Written exercise: Print the entire listing. Each line must match the original exactly.

________________________________________

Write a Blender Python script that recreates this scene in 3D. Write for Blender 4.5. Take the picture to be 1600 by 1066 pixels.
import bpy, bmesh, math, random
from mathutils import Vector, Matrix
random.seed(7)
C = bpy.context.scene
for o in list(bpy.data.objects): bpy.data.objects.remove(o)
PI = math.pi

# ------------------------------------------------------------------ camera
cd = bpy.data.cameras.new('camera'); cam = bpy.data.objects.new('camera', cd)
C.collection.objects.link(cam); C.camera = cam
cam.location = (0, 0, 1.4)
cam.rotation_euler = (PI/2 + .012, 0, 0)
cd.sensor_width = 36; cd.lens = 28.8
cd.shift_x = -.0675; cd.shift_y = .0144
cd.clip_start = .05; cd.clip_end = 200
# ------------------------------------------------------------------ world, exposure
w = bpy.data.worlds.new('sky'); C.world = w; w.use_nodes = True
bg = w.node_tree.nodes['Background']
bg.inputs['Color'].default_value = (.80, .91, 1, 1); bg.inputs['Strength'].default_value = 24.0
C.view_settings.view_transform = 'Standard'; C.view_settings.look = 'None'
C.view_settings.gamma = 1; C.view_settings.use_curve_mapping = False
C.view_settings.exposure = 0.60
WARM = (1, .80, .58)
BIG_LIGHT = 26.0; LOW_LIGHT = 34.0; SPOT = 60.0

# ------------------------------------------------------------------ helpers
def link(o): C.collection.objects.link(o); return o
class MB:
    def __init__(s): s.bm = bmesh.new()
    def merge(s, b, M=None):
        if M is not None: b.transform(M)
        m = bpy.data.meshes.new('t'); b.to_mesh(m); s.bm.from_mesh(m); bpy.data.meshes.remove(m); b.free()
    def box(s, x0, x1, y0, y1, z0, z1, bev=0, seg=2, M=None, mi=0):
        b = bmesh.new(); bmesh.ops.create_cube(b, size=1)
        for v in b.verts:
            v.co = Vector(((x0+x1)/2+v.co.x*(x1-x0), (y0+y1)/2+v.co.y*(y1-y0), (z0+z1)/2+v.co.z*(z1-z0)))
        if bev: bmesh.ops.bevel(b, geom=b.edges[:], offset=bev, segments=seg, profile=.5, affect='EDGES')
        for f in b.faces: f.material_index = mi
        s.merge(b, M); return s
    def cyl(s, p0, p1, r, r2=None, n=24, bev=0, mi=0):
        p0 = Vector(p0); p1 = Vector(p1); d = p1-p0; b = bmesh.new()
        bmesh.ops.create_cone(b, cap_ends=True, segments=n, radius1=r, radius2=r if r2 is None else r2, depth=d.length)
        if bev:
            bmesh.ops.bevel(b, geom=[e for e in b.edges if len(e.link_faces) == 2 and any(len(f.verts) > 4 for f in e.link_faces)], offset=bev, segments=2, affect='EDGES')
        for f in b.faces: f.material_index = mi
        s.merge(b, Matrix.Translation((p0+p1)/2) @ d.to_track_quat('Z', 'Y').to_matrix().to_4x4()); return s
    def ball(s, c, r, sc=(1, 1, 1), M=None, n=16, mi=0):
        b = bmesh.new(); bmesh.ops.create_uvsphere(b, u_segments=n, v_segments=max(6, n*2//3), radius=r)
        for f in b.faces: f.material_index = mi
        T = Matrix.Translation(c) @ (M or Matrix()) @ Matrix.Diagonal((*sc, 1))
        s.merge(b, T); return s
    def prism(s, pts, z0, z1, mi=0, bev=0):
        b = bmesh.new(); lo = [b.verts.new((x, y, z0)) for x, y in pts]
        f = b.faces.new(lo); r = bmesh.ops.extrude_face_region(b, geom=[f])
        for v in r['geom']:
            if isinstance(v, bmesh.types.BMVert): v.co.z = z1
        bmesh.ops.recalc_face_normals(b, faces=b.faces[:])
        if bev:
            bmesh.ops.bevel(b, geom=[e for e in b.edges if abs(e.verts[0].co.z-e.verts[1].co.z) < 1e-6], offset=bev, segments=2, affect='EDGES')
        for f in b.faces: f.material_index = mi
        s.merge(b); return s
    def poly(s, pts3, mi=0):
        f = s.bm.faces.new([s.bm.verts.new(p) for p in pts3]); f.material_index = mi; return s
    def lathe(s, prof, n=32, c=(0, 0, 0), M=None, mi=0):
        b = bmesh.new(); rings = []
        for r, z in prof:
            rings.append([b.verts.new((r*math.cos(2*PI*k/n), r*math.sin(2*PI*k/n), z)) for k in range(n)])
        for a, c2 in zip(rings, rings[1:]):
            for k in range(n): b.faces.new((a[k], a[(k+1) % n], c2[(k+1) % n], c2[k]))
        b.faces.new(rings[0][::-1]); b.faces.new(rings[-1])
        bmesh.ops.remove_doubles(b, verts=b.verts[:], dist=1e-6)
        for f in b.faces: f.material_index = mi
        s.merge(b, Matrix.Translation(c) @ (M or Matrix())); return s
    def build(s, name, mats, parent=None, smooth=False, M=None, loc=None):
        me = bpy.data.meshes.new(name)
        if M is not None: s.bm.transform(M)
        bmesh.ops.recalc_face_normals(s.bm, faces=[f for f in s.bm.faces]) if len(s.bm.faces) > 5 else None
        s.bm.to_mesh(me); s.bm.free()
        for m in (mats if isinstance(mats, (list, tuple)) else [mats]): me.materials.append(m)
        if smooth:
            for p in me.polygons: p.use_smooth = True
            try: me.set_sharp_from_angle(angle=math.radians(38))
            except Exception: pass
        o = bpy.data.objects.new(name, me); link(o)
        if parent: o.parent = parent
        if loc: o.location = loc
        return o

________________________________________

Answer to this exercise:
Write a Blender Python script that recreates this scene in 3D. Write for Blender 4.5. Take the picture to be 1600 by 1066 pixels.
import bpy, bmesh, math, random
from mathutils import Vector, Matrix
random.seed(7)
C = bpy.context.scene
for o in list(bpy.data.objects): bpy.data.objects.remove(o)
PI = math.pi

# ------------------------------------------------------------------ camera
cd = bpy.data.cameras.new('camera'); cam = bpy.data.objects.new('camera', cd)
C.collection.objects.link(cam); C.camera = cam
cam.location = (0, 0, 1.4)
cam.rotation_euler = (PI/2 + .012, 0, 0)
cd.sensor_width = 36; cd.lens = 28.8
cd.shift_x = -.0675; cd.shift_y = .0144
cd.clip_start = .05; cd.clip_end = 200
# ------------------------------------------------------------------ world, exposure
w = bpy.data.worlds.new('sky'); C.world = w; w.use_nodes = True
bg = w.node_tree.nodes['Background']
bg.inputs['Color'].default_value = (.80, .91, 1, 1); bg.inputs['Strength'].default_value = 24.0
C.view_settings.view_transform = 'Standard'; C.view_settings.look = 'None'
C.view_settings.gamma = 1; C.view_settings.use_curve_mapping = False
C.view_settings.exposure = 0.60
WARM = (1, .80, .58)
BIG_LIGHT = 26.0; LOW_LIGHT = 34.0; SPOT = 60.0

# ------------------------------------------------------------------ helpers
def link(o): C.collection.objects.link(o); return o
class MB:
    def __init__(s): s.bm = bmesh.new()
    def merge(s, b, M=None):
        if M is not None: b.transform(M)
        m = bpy.data.meshes.new('t'); b.to_mesh(m); s.bm.from_mesh(m); bpy.data.meshes.remove(m); b.free()
    def box(s, x0, x1, y0, y1, z0, z1, bev=0, seg=2, M=None, mi=0):
        b = bmesh.new(); bmesh.ops.create_cube(b, size=1)
        for v in b.verts:
            v.co = Vector(((x0+x1)/2+v.co.x*(x1-x0), (y0+y1)/2+v.co.y*(y1-y0), (z0+z1)/2+v.co.z*(z1-z0)))
        if bev: bmesh.ops.bevel(b, geom=b.edges[:], offset=bev, segments=seg, profile=.5, affect='EDGES')
        for f in b.faces: f.material_index = mi
        s.merge(b, M); return s
    def cyl(s, p0, p1, r, r2=None, n=24, bev=0, mi=0):
        p0 = Vector(p0); p1 = Vector(p1); d = p1-p0; b = bmesh.new()
        bmesh.ops.create_cone(b, cap_ends=True, segments=n, radius1=r, radius2=r if r2 is None else r2, depth=d.length)
        if bev:
            bmesh.ops.bevel(b, geom=[e for e in b.edges if len(e.link_faces) == 2 and any(len(f.verts) > 4 for f in e.link_faces)], offset=bev, segments=2, affect='EDGES')
        for f in b.faces: f.material_index = mi
        s.merge(b, Matrix.Translation((p0+p1)/2) @ d.to_track_quat('Z', 'Y').to_matrix().to_4x4()); return s
    def ball(s, c, r, sc=(1, 1, 1), M=None, n=16, mi=0):
        b = bmesh.new(); bmesh.ops.create_uvsphere(b, u_segments=n, v_segments=max(6, n*2//3), radius=r)
        for f in b.faces: f.material_index = mi
        T = Matrix.Translation(c) @ (M or Matrix()) @ Matrix.Diagonal((*sc, 1))
        s.merge(b, T); return s
    def prism(s, pts, z0, z1, mi=0, bev=0):
        b = bmesh.new(); lo = [b.verts.new((x, y, z0)) for x, y in pts]
        f = b.faces.new(lo); r = bmesh.ops.extrude_face_region(b, geom=[f])
        for v in r['geom']:
            if isinstance(v, bmesh.types.BMVert): v.co.z = z1
        bmesh.ops.recalc_face_normals(b, faces=b.faces[:])
        if bev:
            bmesh.ops.bevel(b, geom=[e for e in b.edges if abs(e.verts[0].co.z-e.verts[1].co.z) < 1e-6], offset=bev, segments=2, affect='EDGES')
        for f in b.faces: f.material_index = mi
        s.merge(b); return s
    def poly(s, pts3, mi=0):
        f = s.bm.faces.new([s.bm.verts.new(p) for p in pts3]); f.material_index = mi; return s
    def lathe(s, prof, n=32, c=(0, 0, 0), M=None, mi=0):
        b = bmesh.new(); rings = []
        for r, z in prof:
            rings.append([b.verts.new((r*math.cos(2*PI*k/n), r*math.sin(2*PI*k/n), z)) for k in range(n)])
        for a, c2 in zip(rings, rings[1:]):
            for k in range(n): b.faces.new((a[k], a[(k+1) % n], c2[(k+1) % n], c2[k]))
        b.faces.new(rings[0][::-1]); b.faces.new(rings[-1])
        bmesh.ops.remove_doubles(b, verts=b.verts[:], dist=1e-6)
        for f in b.faces: f.material_index = mi
        s.merge(b, Matrix.Translation(c) @ (M or Matrix())); return s
    def build(s, name, mats, parent=None, smooth=False, M=None, loc=None):
        me = bpy.data.meshes.new(name)
        if M is not None: s.bm.transform(M)
        bmesh.ops.recalc_face_normals(s.bm, faces=[f for f in s.bm.faces]) if len(s.bm.faces) > 5 else None
        s.bm.to_mesh(me); s.bm.free()
        for m in (mats if isinstance(mats, (list, tuple)) else [mats]): me.materials.append(m)
        if smooth:
            for p in me.polygons: p.use_smooth = True
            try: me.set_sharp_from_angle(angle=math.radians(38))
            except Exception: pass
        o = bpy.data.objects.new(name, me); link(o)
        if parent: o.parent = parent
        if loc: o.location = loc
        return o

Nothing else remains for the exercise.